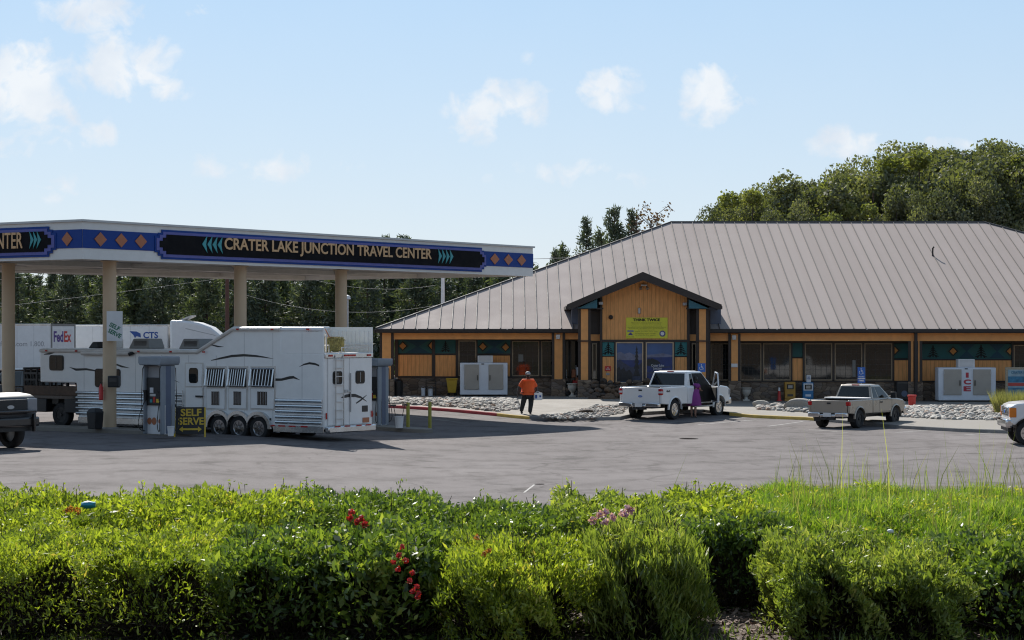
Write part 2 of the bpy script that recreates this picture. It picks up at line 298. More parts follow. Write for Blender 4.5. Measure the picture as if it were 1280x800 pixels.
K['chrome'] = mat('chrome', (.62,.62,.63), .12, 1, var=.05); K['alu'] = mat('polished_aluminium', (.60,.61,.62), .26, 1, var=.08); K['steel'] = mat('galvanised_steel', (.42,.43,.44), .45, .8, var=.12)
K['red'] = mat('red_plastic', (.5,.03,.025), .4); K['red_lens'] = mat('red_lens', (.42,.012,.012), .15); K['amber'] = mat('amber_lens', (.7,.2,.02), .15); K['headlamp'] = mat('headlamp', (.24,.25,.27), .12); K['lens'] = mat('clear_lens', (.55,.56,.58), .1)
K['yellow'] = mat('yellow_paint', (.62,.42,.03), .5, var=.1); K['blue'] = mat('sign_blue', (.02,.11,.42), .45); K['bark'] = mat('bark', (.075,.052,.038), .9, var=.4, scale=5, bump=.6)
K['beige_col'] = mat('beige_column_paint', (.54,.40,.26), .55, var=.07, scale=.8); K['canopy_white'] = mat('canopy_white', (.66,.655,.64), .5, var=.05); K['soffit'] = mat('canopy_soffit', (.55,.53,.49), .6, var=.08)
K['can_blue'] = mat('canopy_blue', (.012,.05,.24), .6, var=.06, spec=.2); K['can_lilac'] = mat('canopy_lilac', (.12,.13,.36), .6, spec=.2); K['can_black'] = mat('canopy_black', (.006,.006,.008), .8, spec=.15); K['can_orange'] = mat('canopy_orange', (.38,.13,.055), .5); K['can_tan'] = mat('canopy_tan', (.62,.385,.195), .6); K['can_teal'] = mat('canopy_teal', (.03,.27,.30), .45)
K['grey_blue'] = mat('grey_blue_panel', (.22,.25,.285), .45, var=.1); K['slate_blue'] = mat('slate_blue_panel', (.085,.11,.17), .45)
def V(*a): return Vector(a)
U2, V2 = V(math.cos(R(56)), math.sin(R(56)), 0), V(-math.sin(R(56)), math.cos(R(56)), 0)   # the two axes of the filling station
# ================================================================ ground, lot, pavement
def bank(x, y):                                   # the roadside bank the hedge grows on
    top = 1.98 + .02 * math.sin(x*1.3) + .02*math.sin(y*2.1)
    top += .25 * sst(.7, 2.0, x) * sst(10.6, 13.2, y)      # the grass grows on a low hump
    base = gz(x, max(y, 40)) - .03
    t = sst(14.6, 34, y)
    return top * (1 - t) + (base) * t
def ground_z(x, y):
    if y < 40: z = bank(x, y)
    else: z = gz(x, y) - .03
    if y < -25: z += 34 * sst(25, 190, -y) * (1 + .25*math.sin(x*.021 + 1) + .12*math.sin(x*.06))
    return z
def grid(xs, ys, zf):
    n, m = len(xs), len(ys); Vv = np.array([(x, y, zf(x, y)) for y in ys for x in xs])
    Fq = np.array([(j*n+i, j*n+i+1, (j+1)*n+i+1, (j+1)*n+i) for j in range(m-1) for i in range(n-1)]); return Vv, Fq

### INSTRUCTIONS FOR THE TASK
Write out every line above exactly as it is, leaving out the pictures.

### WRITTEN ANSWER
Write part 2 of the bpy script that recreates this picture. It picks up at line 298. More parts follow. Write for Blender 4.5. Measure the picture as if it were 1280x800 pixels.
K['chrome'] = mat('chrome', (.62,.62,.63), .12, 1, var=.05); K['alu'] = mat('polished_aluminium', (.60,.61,.62), .26, 1, var=.08); K['steel'] = mat('galvanised_steel', (.42,.43,.44), .45, .8, var=.12)
K['red'] = mat('red_plastic', (.5,.03,.025), .4); K['red_lens'] = mat('red_lens', (.42,.012,.012), .15); K['amber'] = mat('amber_lens', (.7,.2,.02), .15); K['headlamp'] = mat('headlamp', (.24,.25,.27), .12); K['lens'] = mat('clear_lens', (.55,.56,.58), .1)
K['yellow'] = mat('yellow_paint', (.62,.42,.03), .5, var=.1); K['blue'] = mat('sign_blue', (.02,.11,.42), .45); K['bark'] = mat('bark', (.075,.052,.038), .9, var=.4, scale=5, bump=.6)
K['beige_col'] = mat('beige_column_paint', (.54,.40,.26), .55, var=.07, scale=.8); K['canopy_white'] = mat('canopy_white', (.66,.655,.64), .5, var=.05); K['soffit'] = mat('canopy_soffit', (.55,.53,.49), .6, var=.08)
K['can_blue'] = mat('canopy_blue', (.012,.05,.24), .6, var=.06, spec=.2); K['can_lilac'] = mat('canopy_lilac', (.12,.13,.36), .6, spec=.2); K['can_black'] = mat('canopy_black', (.006,.006,.008), .8, spec=.15); K['can_orange'] = mat('canopy_orange', (.38,.13,.055), .5); K['can_tan'] = mat('canopy_tan', (.62,.385,.195), .6); K['can_teal'] = mat('canopy_teal', (.03,.27,.30), .45)
K['grey_blue'] = mat('grey_blue_panel', (.22,.25,.285), .45, var=.1); K['slate_blue'] = mat('slate_blue_panel', (.085,.11,.17), .45)
def V(*a): return Vector(a)
U2, V2 = V(math.cos(R(56)), math.sin(R(56)), 0), V(-math.sin(R(56)), math.cos(R(56)), 0)   # the two axes of the filling station
# ================================================================ ground, lot, pavement
def bank(x, y):                                   # the roadside bank the hedge grows on
    top = 1.98 + .02 * math.sin(x*1.3) + .02*math.sin(y*2.1)
    top += .25 * sst(.7, 2.0, x) * sst(10.6, 13.2, y)      # the grass grows on a low hump
    base = gz(x, max(y, 40)) - .03
    t = sst(14.6, 34, y)
    return top * (1 - t) + (base) * t
def ground_z(x, y):
    if y < 40: z = bank(x, y)
    else: z = gz(x, y) - .03
    if y < -25: z += 34 * sst(25, 190, -y) * (1 + .25*math.sin(x*.021 + 1) + .12*math.sin(x*.06))
    return z
def grid(xs, ys, zf):
    n, m = len(xs), len(ys); Vv = np.array([(x, y, zf(x, y)) for y in ys for x in xs])
    Fq = np.array([(j*n+i, j*n+i+1, (j+1)*n+i+1, (j+1)*n+i) for j in range(m-1) for i in range(n-1)]); return Vv, Fq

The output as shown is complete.